Forms: 45 bauude, 47 baude, 46 bawde, 6 bawed, 67 baud, 6 bawd. [Of uncertain origin: the original sense shows no approach to that of OF. baud, baude, bold, lively, gay, merry (see BAUDE), to which it has often been referred: even allowing that gay might have passed into the sense of wanton, licentious, personally unchaste, no trace of such sense appears either in ME. or Fr.; nor is the Fr. word found as a sb. The earliest instance yet found occurs in Piers Plowman, 1362, where one MS. reads BAWDSTROT. Bawd may not improbably be an abbreviation of that word, which is found in Fr. a century earlier.]
One employed in pandering to sexual debauchery; a procurer or procuress; orig. in a more general sense, and in the majority of passages masculine, a go-between, a pander; since c. 1700 only feminine, and applied to a procuress, or a woman keeping a place of prostitution.
1362. Langl., P. Pl., A. III. 42. And eke be þi Bawde, and Bere wel þin ernde. [One MS. has bawdstrot; texts B, C, bedeman, bedman (messenger).]
c. 1386. Chaucer, Troylus, II. 304. For me were lever, that ye, and I, and he, Were hangid, than I [i.e.
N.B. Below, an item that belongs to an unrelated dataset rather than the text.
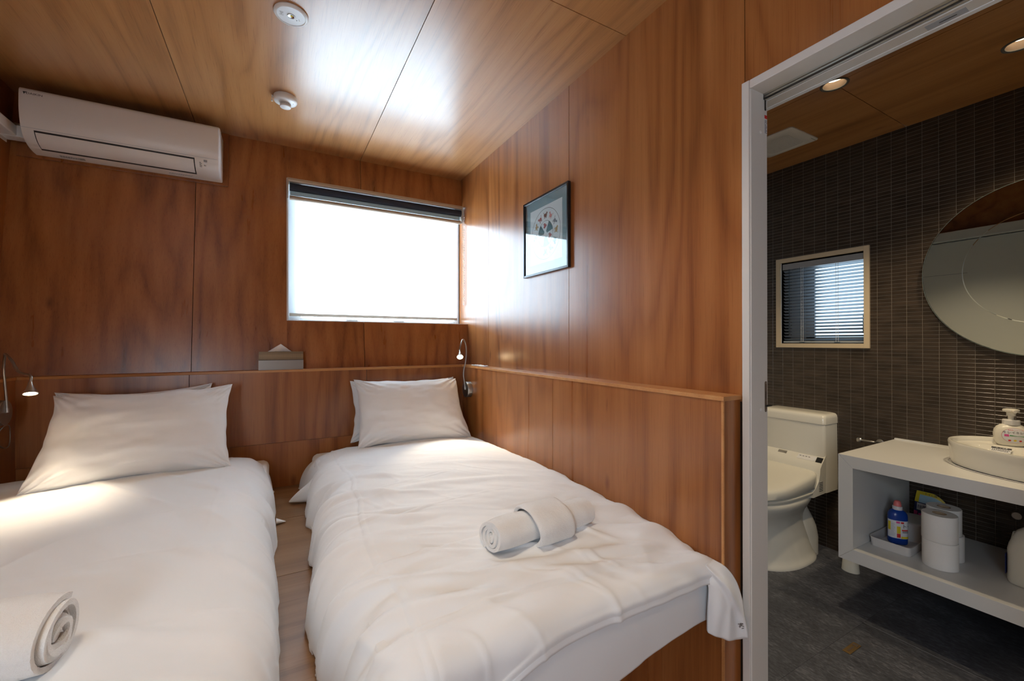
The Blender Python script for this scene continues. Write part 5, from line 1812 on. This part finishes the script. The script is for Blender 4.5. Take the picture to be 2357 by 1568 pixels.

Pandarus] sholde be his bawde. Ibid. (1386), Freres T., 54. He was A theef, and eek a somnour, and a baude [v.r. bawde].
c. 1440. Promp. Parv., 27. Bawde, leno.
1483. Caxton, Gold. Leg., 83/1. Thenne Vago his bawde wente in to his preuy chambre.
1541. Act 33 Hen. VIII., xxi. § 1. That baude the lady Jane Rochford, by whose meanes Culpeper came thither.
1642. Rogers, Naaman, 303. Bauds and Pandars to their Masters.
1706. Phillips, Bawd, a leud Woman that makes it her Business to debauch others for Gain; a Procuress.
1771. Smollett, Humph. Cl. (1815), 222. Where she stuck like a bawd in the pillory.
1842. Longf., Sp. Stud., I. i. A vile, shameless bawd, Whose craft was to deceive the young and fair.
b. fig. He who or that which panders to any evil design or vicious practice.
1607. Hieron, Wks., I. 185. The mercy of God is made a Baude to all manner of vngodlinesse.
1688. Ld. Delamere, Wks., 12. Ignorant Ambitious Clergy, who in hopes of preferment have turned Bawds to Arbitrary Power.
1785. Burke, Nab. Arcots Debts, Wks. IV. 285. Their affected purity becomes pander and bawd to the unbridled debauchery and licentious lewdness of usury and extortion.